◆ DO THIS:
Leaving out the pictures, retype the lines from the beginning of the listing through the line containing "CEIL=2.42; XL=-2.82; XR=0.84; YB=6.0; YF=-1.7".

========

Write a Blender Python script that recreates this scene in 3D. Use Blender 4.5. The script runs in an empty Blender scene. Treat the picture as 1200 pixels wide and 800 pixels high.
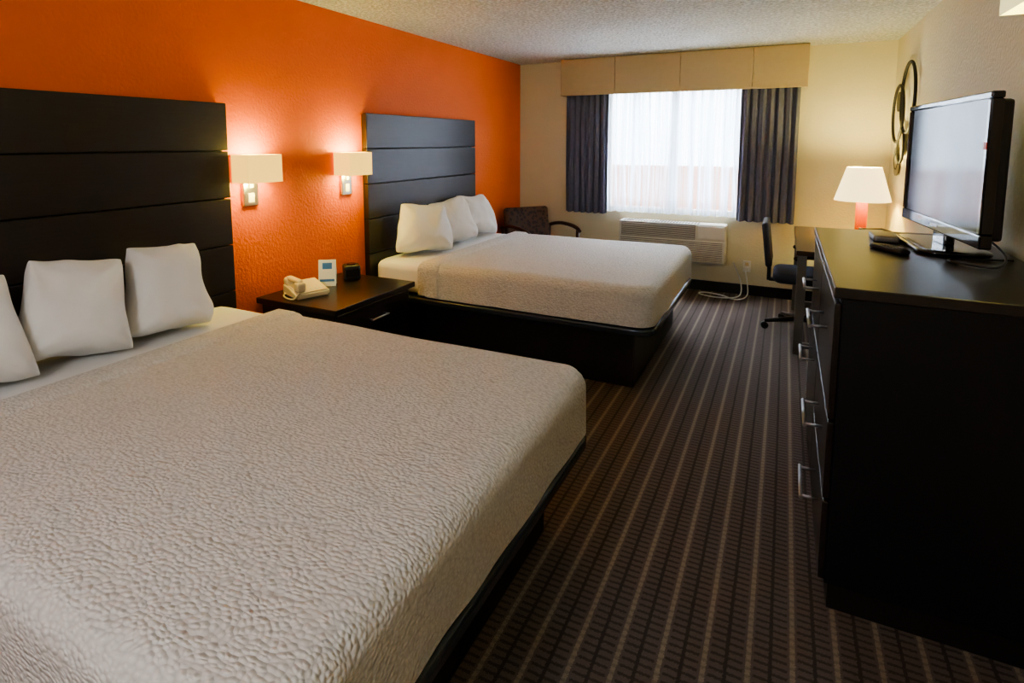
import bpy, bmesh, math, random
from mathutils import Vector, Matrix, noise
random.seed(3)
S=bpy.context.scene
COL=S.collection
CEIL=2.42; XL=-2.82; XR=0.84; YB=6.0; YF=-1.7

# ---------------------------------------------------------------- materials
def newmat(name):
    m=bpy.data.materials.new(name); m.use_nodes=True
    nt=m.node_tree; b=nt.nodes['Principled BSDF']
    return m,nt,b
def N(nt,t,**k):
    n=nt.nodes.new(t)
    for a,v in k.items(): setattr(n,a,v)
    return n
def mathn(nt,op,a,b=None,c=None):
    n=N(nt,'ShaderNodeMath',operation=op)
    for i,v in enumerate((a,b,c)):
        if v is None: continue
        if isinstance(v,(int,float)): n.inputs[i].default_value=v
        else: nt.links.new(v,n.inputs[i])
    return n.outputs[0]
def mixc(nt,fac,a,b):
    n=N(nt,'ShaderNodeMix',data_type='RGBA')
    for i,v in ((0,fac),(6,a),(7,b)):
        if isinstance(v,(int,float)): n.inputs[i].default_value=v
        elif isinstance(v,tuple): n.inputs[i].default_value=(*v,1)
        else: nt.links.new(v,n.inputs[i])
    return n.outputs[2]
def mat(name,col,rough=.5,metal=0,bump=0,bscale=50,bdist=.002,var=0,vscale=4,stretch=(1,1,1),spec=.5,coat=0):
    m,nt,b=newmat(name)
    b.inputs['Base Color'].default_value=(*col,1)
    b.inputs['Roughness'].default_value=rough
    b.inputs['Metallic'].default_value=metal
    b.inputs['Specular IOR Level'].default_value=spec
    b.inputs['Coat Weight'].default_value=coat
    tc=N(nt,'ShaderNodeTexCoord'); mp=N(nt,'ShaderNodeMapping')
    mp.inputs['Scale'].default_value=stretch
    nt.links.new(tc.outputs['Object'],mp.inputs[0])
    if bump:
        n=N(nt,'ShaderNodeTexNoise'); n.inputs['Scale'].default_value=bscale; n.inputs['Detail'].default_value=3
        nt.links.new(mp.outputs[0],n.inputs[0])
        bp=N(nt,'ShaderNodeBump'); bp.inputs['Strength'].default_value=bump; bp.inputs['Distance'].default_value=bdist
        nt.links.new(n.outputs[0],bp.inputs['Height']); nt.links.new(bp.outputs[0],b.inputs['Normal'])
    if var:
        n=N(nt,'ShaderNodeTexNoise'); n.inputs['Scale'].default_value=vscale; n.inputs['Detail'].default_value=4
        nt.links.new(mp.outputs[0],n.inputs[0])
        o=mixc(nt,n.outputs[0],tuple(c*(1-var) for c in col),tuple(min(1,c*(1+var)) for c in col))
        nt.links.new(o,b.inputs['Base Color'])
    return m
def emis(m,col,s):
    b=m.node_tree.nodes['Principled BSDF']
    b.inputs['Emission Color'].default_value=(*col,1); b.inputs['Emission Strength'].default_value=s
    return m

M_orange=mat('orange_wall_paint',(.80,.158,.028),.6,bump=.8,bscale=55,bdist=.006,var=.05,spec=.3)
M_cream=mat('cream_wall_paint',(.74,.68,.48),.6,bump=.7,bscale=55,bdist=.005,var=.03)
def popcorn():
    m,nt,b=newmat('popcorn_ceiling'); b.inputs['Roughness'].default_value=.95
    tc=N(nt,'ShaderNodeTexCoord'); n=N(nt,'ShaderNodeTexNoise'); n.inputs['Scale'].default_value=48; n.inputs['Detail'].default_value=2
    nt.links.new(tc.outputs['Object'],n.inputs[0])
    mr=N(nt,'ShaderNodeMapRange'); mr.inputs[1].default_value=.40; mr.inputs[2].default_value=.62; nt.links.new(n.outputs[0],mr.inputs[0])
    nt.links.new(mixc(nt,mr.outputs[0],(.64,.65,.66),(.93,.94,.95)),b.inputs['Base Color'])
    bp=N(nt,'ShaderNodeBump'); bp.inputs['Strength'].default_value=1; bp.inputs['Distance'].default_value=.02
    nt.links.new(mr.outputs[0],bp.inputs['Height']); nt.links.new(bp.outputs[0],b.inputs['Normal'])
    return m
M_ceil=popcorn()
M_wood=mat('espresso_wood',(.020,.014,.013),.28,bump=.15,bscale=30,bdist=.001,var=.35,vscale=8,stretch=(8,1,8))
M_woodh=mat('espresso_headboard',(.023,.016,.015),.36,bump=.15,bscale=30,bdist=.001,var=.35,vscale=8,stretch=(8,1,14))
M_side=mat('black_laminate',(.006,.006,.008),.5,spec=.35)
M_base=mat('black_base',(.012,.010,.010),.45)
M_lip=mat('gunmetal_lip',(.07,.085,.11),.25,metal=.6)
M_sheet=mat('white_sheet',(.82,.81,.80),.85,bump=.2,bscale=12,bdist=.01)
M_pil=mat('white_pillowcase',(.86,.85,.84),.85,bump=.5,bscale=7,bdist=.025)
M_chrome=mat('brushed_nickel',(.62,.62,.62),.28,metal=1)
M_pull=mat('satin_nickel_pull',(.40,.40,.41),.38,metal=1)
M_blk=mat('black_plastic',(.015,.015,.018),.35)
M_gloss=mat('gloss_black',(.008,.008,.011),.08,coat=.5)
M_ivory=mat('ivory_plastic',(.72,.60,.38),.4)
M_white=mat('white_plastic',(.75,.74,.70),.4)
M_ac=mat('ac_beige_metal',(.62,.60,.52),.5)
M_acd=mat('ac_dark_gap',(.14,.13,.12),.7)
M_drape=mat('slate_drape',(.12,.13,.20),.75,bump=.3,bscale=150,bdist=.001,var=.15,vscale=30)
M_val=mat('tan_valance_fabric',(.56,.44,.26),.8,bump=.3,bscale=200,bdist=.001,var=.06,vscale=20)
M_lampor=mat('orange_ceramic',(.72,.12,.003),.4,spec=.2)
M_frame=mat('window_frame_white',(.7,.7,.68),.4)
M_art=mat('black_iron',(.02,.017,.015),.6,metal=.0)
M_artd=mat('bronze_disc',(.24,.21,.15),.5,metal=.3)
M_base_b=mat('black_baseboard',(.014,.012,.014),.45)
M_grey=mat('grey_metal',(.26,.25,.24),.35,metal=.8)
M_steeld=mat('desk_wood',(.06,.04,.03),.3,var=.3,vscale=8,stretch=(8,1,8))
M_mesh=mat('navy_chair_fabric',(.03,.037,.06),.7,bump=.3,bscale=300,bdist=.001)
M_armw=mat('dark_cherry_wood',(.045,.018,.012),.3)

def carpet():
    m,nt,b=newmat('striped_carpet')
    b.inputs['Roughness'].default_value=.95; b.inputs['Specular IOR Level'].default_value=.1
    tc=N(nt,'ShaderNodeTexCoord'); sp=N(nt,'ShaderNodeSeparateXYZ'); nt.links.new(tc.outputs['Object'],sp.inputs[0])
    nz=N(nt,'ShaderNodeTexNoise'); nz.inputs['Scale'].default_value=220; nz.inputs['Detail'].default_value=2
    nt.links.new(tc.outputs['Object'],nz.inputs[0])
    jit=mathn(nt,'MULTIPLY',mathn(nt,'SUBTRACT',nz.outputs[0],.5),.014)
    x=mathn(nt,'ADD',sp.outputs[0],jit); y=mathn(nt,'ADD',sp.outputs[1],jit)
    P=.118
    fx=mathn(nt,'FRACT',mathn(nt,'DIVIDE',mathn(nt,'ADD',x,10),P))
    ax=mathn(nt,'ABSOLUTE',mathn(nt,'SUBTRACT',fx,.5))
    line=mathn(nt,'LESS_THAN',ax,.06)
    fy=mathn(nt,'FRACT',mathn(nt,'DIVIDE',mathn(nt,'ADD',y,10),.027))
    dash=mathn(nt,'MULTIPLY',mathn(nt,'LESS_THAN',fy,.36),mathn(nt,'GREATER_THAN',ax,.12))
    mid=mathn(nt,'GREATER_THAN',ax,.455)
    c=mixc(nt,dash,(.165,.132,.117),(.082,.065,.059))
    c=mixc(nt,mid,c,(.068,.054,.049))
    dl=mathn(nt,'MULTIPLY',line,mathn(nt,'ADD',mathn(nt,'MULTIPLY',mathn(nt,'LESS_THAN',fy,.62),.38),.48))
    c=mixc(nt,dl,c,(.37,.30,.225))
    sc=mixc(nt,mathn(nt,'MULTIPLY',nz.outputs[0],.5),c,(.052,.042,.038))
    nt.links.new(sc,b.inputs['Base Color'])
    bp=N(nt,'ShaderNodeBump'); bp.inputs['Strength'].default_value=.7; bp.inputs['Distance'].default_value=.004
    nt.links.new(nz.outputs[0],bp.inputs['Height']); nt.links.new(bp.outputs[0],b.inputs['Normal'])
    return m
M_carpet=carpet()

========

◆ SOLUTION FOR THIS PROBLEM:
Write a Blender Python script that recreates this scene in 3D. Use Blender 4.5. The script runs in an empty Blender scene. Treat the picture as 1200 pixels wide and 800 pixels high.
import bpy, bmesh, math, random
from mathutils import Vector, Matrix, noise
random.seed(3)
S=bpy.context.scene
COL=S.collection
CEIL=2.42; XL=-2.82; XR=0.84; YB=6.0; YF=-1.7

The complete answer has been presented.